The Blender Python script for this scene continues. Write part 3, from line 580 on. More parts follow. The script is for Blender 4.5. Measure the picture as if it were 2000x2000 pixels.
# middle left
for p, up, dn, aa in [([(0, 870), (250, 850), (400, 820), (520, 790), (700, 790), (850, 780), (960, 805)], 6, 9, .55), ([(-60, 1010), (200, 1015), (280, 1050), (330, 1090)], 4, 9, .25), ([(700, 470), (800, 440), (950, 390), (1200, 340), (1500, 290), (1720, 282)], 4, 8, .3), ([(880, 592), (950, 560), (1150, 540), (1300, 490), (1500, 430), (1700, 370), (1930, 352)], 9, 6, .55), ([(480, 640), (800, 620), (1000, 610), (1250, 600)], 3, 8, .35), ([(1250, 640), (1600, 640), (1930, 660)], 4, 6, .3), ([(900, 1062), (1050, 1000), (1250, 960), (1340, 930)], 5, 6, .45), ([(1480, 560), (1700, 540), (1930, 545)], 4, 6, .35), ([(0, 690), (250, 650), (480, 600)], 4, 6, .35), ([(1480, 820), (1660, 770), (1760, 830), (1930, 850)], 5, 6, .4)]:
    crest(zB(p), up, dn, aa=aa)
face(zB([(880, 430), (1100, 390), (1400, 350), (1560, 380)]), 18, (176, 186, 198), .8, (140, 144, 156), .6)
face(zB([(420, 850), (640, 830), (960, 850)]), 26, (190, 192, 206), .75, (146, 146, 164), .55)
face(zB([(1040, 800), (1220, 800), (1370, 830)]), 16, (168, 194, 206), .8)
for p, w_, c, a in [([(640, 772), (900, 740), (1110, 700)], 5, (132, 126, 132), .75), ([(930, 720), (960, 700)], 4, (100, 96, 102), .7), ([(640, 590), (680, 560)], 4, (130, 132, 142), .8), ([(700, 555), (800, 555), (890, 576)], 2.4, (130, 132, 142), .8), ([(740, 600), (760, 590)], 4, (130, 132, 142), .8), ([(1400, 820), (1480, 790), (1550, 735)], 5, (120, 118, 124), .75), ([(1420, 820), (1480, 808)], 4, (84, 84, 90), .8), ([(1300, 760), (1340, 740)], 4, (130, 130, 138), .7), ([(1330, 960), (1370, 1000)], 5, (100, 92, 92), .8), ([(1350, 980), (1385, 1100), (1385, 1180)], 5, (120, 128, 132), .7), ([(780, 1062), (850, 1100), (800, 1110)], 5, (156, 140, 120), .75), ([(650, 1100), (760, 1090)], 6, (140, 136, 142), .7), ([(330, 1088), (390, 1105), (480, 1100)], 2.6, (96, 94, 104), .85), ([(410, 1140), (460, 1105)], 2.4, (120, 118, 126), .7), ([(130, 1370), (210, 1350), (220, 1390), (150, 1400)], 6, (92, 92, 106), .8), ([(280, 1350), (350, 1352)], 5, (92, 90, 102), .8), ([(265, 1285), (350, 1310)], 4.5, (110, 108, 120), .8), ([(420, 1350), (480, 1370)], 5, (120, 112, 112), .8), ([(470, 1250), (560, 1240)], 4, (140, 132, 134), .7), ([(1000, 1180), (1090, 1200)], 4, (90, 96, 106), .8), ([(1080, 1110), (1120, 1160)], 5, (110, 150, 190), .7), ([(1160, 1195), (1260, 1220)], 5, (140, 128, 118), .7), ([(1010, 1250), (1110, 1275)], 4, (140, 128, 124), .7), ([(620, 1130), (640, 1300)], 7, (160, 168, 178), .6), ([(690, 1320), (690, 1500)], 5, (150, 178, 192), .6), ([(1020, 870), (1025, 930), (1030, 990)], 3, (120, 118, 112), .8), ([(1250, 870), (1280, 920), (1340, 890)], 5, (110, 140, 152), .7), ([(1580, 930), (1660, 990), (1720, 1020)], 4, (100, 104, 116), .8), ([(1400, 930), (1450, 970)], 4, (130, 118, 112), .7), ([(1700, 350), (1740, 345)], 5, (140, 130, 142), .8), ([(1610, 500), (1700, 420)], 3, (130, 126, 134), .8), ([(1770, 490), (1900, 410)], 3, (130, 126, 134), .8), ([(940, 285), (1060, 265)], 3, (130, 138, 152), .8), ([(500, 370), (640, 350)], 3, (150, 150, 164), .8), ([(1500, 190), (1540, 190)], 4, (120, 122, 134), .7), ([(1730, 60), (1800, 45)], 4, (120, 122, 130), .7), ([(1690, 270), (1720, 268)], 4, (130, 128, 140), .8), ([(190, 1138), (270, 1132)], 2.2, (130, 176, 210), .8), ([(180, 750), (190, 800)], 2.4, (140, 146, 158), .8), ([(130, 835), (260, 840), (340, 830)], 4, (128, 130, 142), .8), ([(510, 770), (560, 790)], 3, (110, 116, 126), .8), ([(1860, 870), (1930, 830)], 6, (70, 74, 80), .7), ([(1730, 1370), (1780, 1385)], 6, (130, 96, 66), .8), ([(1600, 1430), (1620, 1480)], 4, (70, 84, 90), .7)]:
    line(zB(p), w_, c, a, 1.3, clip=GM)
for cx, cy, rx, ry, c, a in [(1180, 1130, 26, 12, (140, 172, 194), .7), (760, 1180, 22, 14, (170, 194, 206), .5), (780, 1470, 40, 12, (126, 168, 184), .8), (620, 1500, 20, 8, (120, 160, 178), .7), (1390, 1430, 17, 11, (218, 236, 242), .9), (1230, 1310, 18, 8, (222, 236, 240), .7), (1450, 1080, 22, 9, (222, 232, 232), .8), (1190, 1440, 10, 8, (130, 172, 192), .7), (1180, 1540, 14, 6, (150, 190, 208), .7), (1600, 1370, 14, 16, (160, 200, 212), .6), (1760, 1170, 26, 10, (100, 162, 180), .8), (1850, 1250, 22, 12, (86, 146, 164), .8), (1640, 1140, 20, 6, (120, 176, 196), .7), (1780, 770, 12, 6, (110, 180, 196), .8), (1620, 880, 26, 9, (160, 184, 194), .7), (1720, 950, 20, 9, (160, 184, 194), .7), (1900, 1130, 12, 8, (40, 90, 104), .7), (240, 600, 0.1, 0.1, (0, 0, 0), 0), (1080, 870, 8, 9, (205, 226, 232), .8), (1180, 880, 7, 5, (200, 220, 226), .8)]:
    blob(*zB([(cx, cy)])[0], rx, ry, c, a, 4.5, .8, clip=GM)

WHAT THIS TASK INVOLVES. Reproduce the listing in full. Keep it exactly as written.

WORKED ANSWER.
The Blender Python script for this scene continues. Write part 3, from line 580 on. More parts follow. The script is for Blender 4.5. Measure the picture as if it were 2000x2000 pixels.
# middle left
for p, up, dn, aa in [([(0, 870), (250, 850), (400, 820), (520, 790), (700, 790), (850, 780), (960, 805)], 6, 9, .55), ([(-60, 1010), (200, 1015), (280, 1050), (330, 1090)], 4, 9, .25), ([(700, 470), (800, 440), (950, 390), (1200, 340), (1500, 290), (1720, 282)], 4, 8, .3), ([(880, 592), (950, 560), (1150, 540), (1300, 490), (1500, 430), (1700, 370), (1930, 352)], 9, 6, .55), ([(480, 640), (800, 620), (1000, 610), (1250, 600)], 3, 8, .35), ([(1250, 640), (1600, 640), (1930, 660)], 4, 6, .3), ([(900, 1062), (1050, 1000), (1250, 960), (1340, 930)], 5, 6, .45), ([(1480, 560), (1700, 540), (1930, 545)], 4, 6, .35), ([(0, 690), (250, 650), (480, 600)], 4, 6, .35), ([(1480, 820), (1660, 770), (1760, 830), (1930, 850)], 5, 6, .4)]:
    crest(zB(p), up, dn, aa=aa)
face(zB([(880, 430), (1100, 390), (1400, 350), (1560, 380)]), 18, (176, 186, 198), .8, (140, 144, 156), .6)
face(zB([(420, 850), (640, 830), (960, 850)]), 26, (190, 192, 206), .75, (146, 146, 164), .55)
face(zB([(1040, 800), (1220, 800), (1370, 830)]), 16, (168, 194, 206), .8)
for p, w_, c, a in [([(640, 772), (900, 740), (1110, 700)], 5, (132, 126, 132), .75), ([(930, 720), (960, 700)], 4, (100, 96, 102), .7), ([(640, 590), (680, 560)], 4, (130, 132, 142), .8), ([(700, 555), (800, 555), (890, 576)], 2.4, (130, 132, 142), .8), ([(740, 600), (760, 590)], 4, (130, 132, 142), .8), ([(1400, 820), (1480, 790), (1550, 735)], 5, (120, 118, 124), .75), ([(1420, 820), (1480, 808)], 4, (84, 84, 90), .8), ([(1300, 760), (1340, 740)], 4, (130, 130, 138), .7), ([(1330, 960), (1370, 1000)], 5, (100, 92, 92), .8), ([(1350, 980), (1385, 1100), (1385, 1180)], 5, (120, 128, 132), .7), ([(780, 1062), (850, 1100), (800, 1110)], 5, (156, 140, 120), .75), ([(650, 1100), (760, 1090)], 6, (140, 136, 142), .7), ([(330, 1088), (390, 1105), (480, 1100)], 2.6, (96, 94, 104), .85), ([(410, 1140), (460, 1105)], 2.4, (120, 118, 126), .7), ([(130, 1370), (210, 1350), (220, 1390), (150, 1400)], 6, (92, 92, 106), .8), ([(280, 1350), (350, 1352)], 5, (92, 90, 102), .8), ([(265, 1285), (350, 1310)], 4.5, (110, 108, 120), .8), ([(420, 1350), (480, 1370)], 5, (120, 112, 112), .8), ([(470, 1250), (560, 1240)], 4, (140, 132, 134), .7), ([(1000, 1180), (1090, 1200)], 4, (90, 96, 106), .8), ([(1080, 1110), (1120, 1160)], 5, (110, 150, 190), .7), ([(1160, 1195), (1260, 1220)], 5, (140, 128, 118), .7), ([(1010, 1250), (1110, 1275)], 4, (140, 128, 124), .7), ([(620, 1130), (640, 1300)], 7, (160, 168, 178), .6), ([(690, 1320), (690, 1500)], 5, (150, 178, 192), .6), ([(1020, 870), (1025, 930), (1030, 990)], 3, (120, 118, 112), .8), ([(1250, 870), (1280, 920), (1340, 890)], 5, (110, 140, 152), .7), ([(1580, 930), (1660, 990), (1720, 1020)], 4, (100, 104, 116), .8), ([(1400, 930), (1450, 970)], 4, (130, 118, 112), .7), ([(1700, 350), (1740, 345)], 5, (140, 130, 142), .8), ([(1610, 500), (1700, 420)], 3, (130, 126, 134), .8), ([(1770, 490), (1900, 410)], 3, (130, 126, 134), .8), ([(940, 285), (1060, 265)], 3, (130, 138, 152), .8), ([(500, 370), (640, 350)], 3, (150, 150, 164), .8), ([(1500, 190), (1540, 190)], 4, (120, 122, 134), .7), ([(1730, 60), (1800, 45)], 4, (120, 122, 130), .7), ([(1690, 270), (1720, 268)], 4, (130, 128, 140), .8), ([(190, 1138), (270, 1132)], 2.2, (130, 176, 210), .8), ([(180, 750), (190, 800)], 2.4, (140, 146, 158), .8), ([(130, 835), (260, 840), (340, 830)], 4, (128, 130, 142), .8), ([(510, 770), (560, 790)], 3, (110, 116, 126), .8), ([(1860, 870), (1930, 830)], 6, (70, 74, 80), .7), ([(1730, 1370), (1780, 1385)], 6, (130, 96, 66), .8), ([(1600, 1430), (1620, 1480)], 4, (70, 84, 90), .7)]:
    line(zB(p), w_, c, a, 1.3, clip=GM)
for cx, cy, rx, ry, c, a in [(1180, 1130, 26, 12, (140, 172, 194), .7), (760, 1180, 22, 14, (170, 194, 206), .5), (780, 1470, 40, 12, (126, 168, 184), .8), (620, 1500, 20, 8, (120, 160, 178), .7), (1390, 1430, 17, 11, (218, 236, 242), .9), (1230, 1310, 18, 8, (222, 236, 240), .7), (1450, 1080, 22, 9, (222, 232, 232), .8), (1190, 1440, 10, 8, (130, 172, 192), .7), (1180, 1540, 14, 6, (150, 190, 208), .7), (1600, 1370, 14, 16, (160, 200, 212), .6), (1760, 1170, 26, 10, (100, 162, 180), .8), (1850, 1250, 22, 12, (86, 146, 164), .8), (1640, 1140, 20, 6, (120, 176, 196), .7), (1780, 770, 12, 6, (110, 180, 196), .8), (1620, 880, 26, 9, (160, 184, 194), .7), (1720, 950, 20, 9, (160, 184, 194), .7), (1900, 1130, 12, 8, (40, 90, 104), .7), (240, 600, 0.1, 0.1, (0, 0, 0), 0), (1080, 870, 8, 9, (205, 226, 232), .8), (1180, 880, 7, 5, (200, 220, 226), .8)]:
    blob(*zB([(cx, cy)])[0], rx, ry, c, a, 4.5, .8, clip=GM)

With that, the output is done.